Ben Shattuck: I think what the attentive viewer would see is that we frame Lionel’s life almost as if he is a central character in one of these old ballads. Like, you could write a ballad about the life of Lionel Worthing. There’s adjacent songs to his experience, but, in a way, that final scene with Chris Cooper is about Lionel listening to the sound of his own life. I think he’s realising what he’s receiving and the truth of what actually happened in his life. It’s so easy to blast through life, yelling and talking and asserting. But when you actually hold your ear to the resonance and hear what’s coming back, it can be startling.
Well that goes into what I wanted to ask next, because recording sound becomes this way of preserving these vanishing voices, but it’s also this act of intimacy. Did you, Oliver, think about this story as archiving love as much as it’s archiving music?
Oliver Hermanus: Very much so. Obviously, this is a love story at the heart of it. There is this echo, this shadow, this lingering relationship in Lionel’s life. There’s this unanswered question, in some sense, and it’s related to the physical act of a recording journey with somebody else. I was very drawn to the material, in a way, because I saw it as the story of a man’s life, but it was the story of a man’s great love affair. Or great love, I suppose. That was, for me, something I hadn’t done before. I’ve done somebody’s great death and somebody’s great shaming, somebody’s great unraveling, but I’ve never done somebody’s great life and love.

On the mention of love, Paul and Josh feel like they are cultural touchstones of a certain type of masculinity. Was there anything that they brought to these roles that shifted your understanding of these men, both as a writer and a director?
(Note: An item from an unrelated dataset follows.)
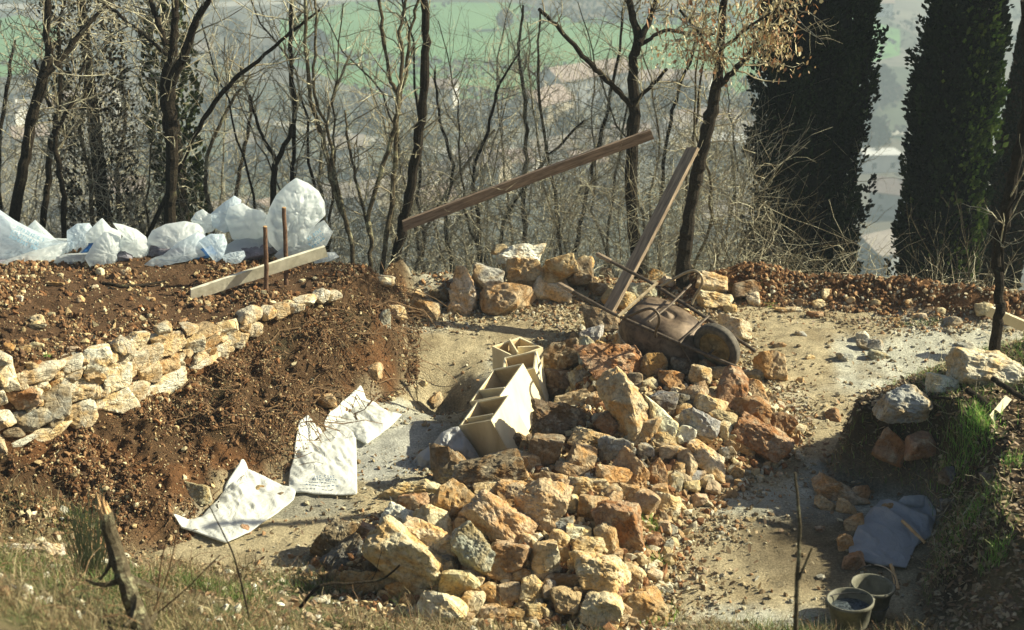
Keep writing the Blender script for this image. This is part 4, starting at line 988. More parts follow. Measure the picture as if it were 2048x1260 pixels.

Was there any surprise interpretation on their end?
Oliver Hermanus: For me, the interpretation is never a surprise, because I always know that it’s going to be…it never can be what I fully imagine. I’m aware that I have to be open to it and not constructing or controlling. But these are also two of the most incredible actors of their generation. There’s a real kind of pedigree to the process of working with Paul and Josh, and there’s so much care and attention and texture and focus and preparation to how they arrive at uttering a word or sentence. They breathe life into lines of dialogue and to description. My job, in that context, is to make sure the lights are on and the camera’s rolling. That’s kind of it. I’m there to capture that. I know there are other directors who literally shout at actors to do their lines over and over, and that’s just not me.
Ben Shattuck: Yeah, so much of this story in the film is about what’s unsaid and about gestures that are made and not made. The genius of these performances is partly in the dialogue, but also everything between the dialogue and between what I had written in the screenplay. Just to see those moments come alive in the alchemical reaction between Oliver, Josh and Paul was a real privilege to see.
Ben, your stories share this sense of recovering voices from the past. How did your research into early recordings inform not just the plot, but the emotional architecture of the story as well?
Ben Shattuck: I love that phrase, emotional architecture. You can still find these very early wax cylinder recordings online, and I found one, this very specific recording of a grandfather who was making a recording for his grandchildren. His daughter, their mother, had just passed away and, this is over 100 years ago, he’s describing their mother to them, because he realises they’re never going to know her. That’s an example of the type of urgent messages that are still put down in voice recordings. And it’s a great example of what this story is about, which is about capturing a specific message or voice from the past that can change somebody’s identity, or puncture their sense of their own story about their own life. It was very wax cylinder voice-recording specific, because there’s something about a voice from the past that can really be shattering for somebody.
And Oliver, working in these mediums of memory and what images can sound like, did this film change how you think about what it means to preserve an emotion across all different art forms?
Oliver Hermanus: It’s the life of a director, a filmmaker, that the movies you make, they exist as these things outside of yourself once they’re done. At this stage in the world, movies are made and them they are forever more accessible. They live in the ether inside the computer, and they might be here longer than I’ll be here. I don’t know. You think about that like it’s forever more, and we will never touch it again in any way. And people in 30 years might look at this (differently), but I think of The History of Sound, or any movie I’ve made, as a certain timestamp of my own life. So if you ask me what I was doing in 2024, I think in movies. This was the film I was making. It was that reality. It’s how I place my memory and my existence, being tied to the timeline of making the movies I’ve made, and then tied to that is how people reexamine those films.
The History of Sound is screening in Australian theatres from December 18th, 2025.